Development of the Negative Electrode Using Coin-Stacked CNF for Li Ion Battery

Abstract

In general, graphite materials are used for the negative electrode material for lithium-ion batteries (LIBs). Charge/discharge mechanism of LIBs occurs by Li ion intercalation/deintercalation into/from graphite layers. More high-performance LIBs have been demanded for usage as a power source such as electric vehicles. We focused on the structure of carbon nanofilaments (CNF). The diameter of CNF is very small compared to graphite. CNF has a similar layered structure with graphite. Three distinct structure types of CNF has been identified based on the angle of graphene layers with respect to the filament axis, coin-stacked, cup-stacked, and tubular. CNF has remarkable electronic properties and many other unique characteristics. For this reason, CNF has received much attention. Therefore, in this study, we investigated that coin-stacked CNF (CSCNF) was synthesized by the chemical vapor deposition (CVD) method, and CSCNF negative electrode for LIBs was evaluated. For CNF synthesis, nano metal particles loaded on oxidized diamond were used. Oxidized diamond has oxygen-containing functional groups arranged regularly. Therefore, nano metal particles is a highly dispersed on it. Pd metal was used for loaded metal. Pd metal could synthesized CNF having coin-stacked structures. Pd metal was loaded on oxidized diamond by metal nano-colloidal method. C2H4 as a feedstock for CSCNF was used. Synthesized CSCNF was used for the negative electrode material. Electrochemical properties of the negative electrode were evaluated half-cell test. Half-cell was assembled in a glove box under an argon atmosphere. Oxidation-reduction reaction of the negative electrode was evaluated by cyclic voltammogram (CV) measurement. Capacity of the negative electrode was evaluated by a constant current charge and discharge (CC) measurement. CV and CC measurement were observed that CSCNF had a different discharge behavior as compared to graphite.

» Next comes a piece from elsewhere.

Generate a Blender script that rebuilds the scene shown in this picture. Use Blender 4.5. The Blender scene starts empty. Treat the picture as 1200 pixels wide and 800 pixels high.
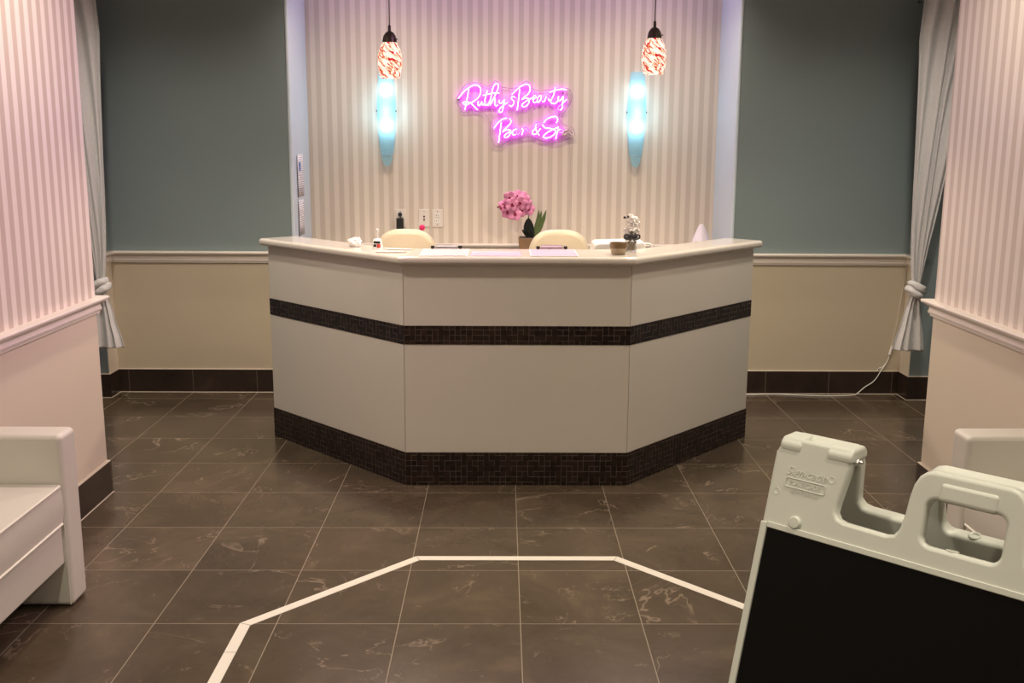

Electrochemical measurements indicated that CSCNF negative electrode displayed discharged capacity (514 mAh/g) over the theoretical discharged capacity of graphite intercalation compounds (372 mAh/g). From the results, it seems that Li ion was intercalated into CNF layers and adsorbed on the surface of CNF. For this reason, adsorption of Li ion was gained high capacity of the negative electrode with CNF. The negative electrode with CNF was thus found to be appropriate materials for the use in LIBs.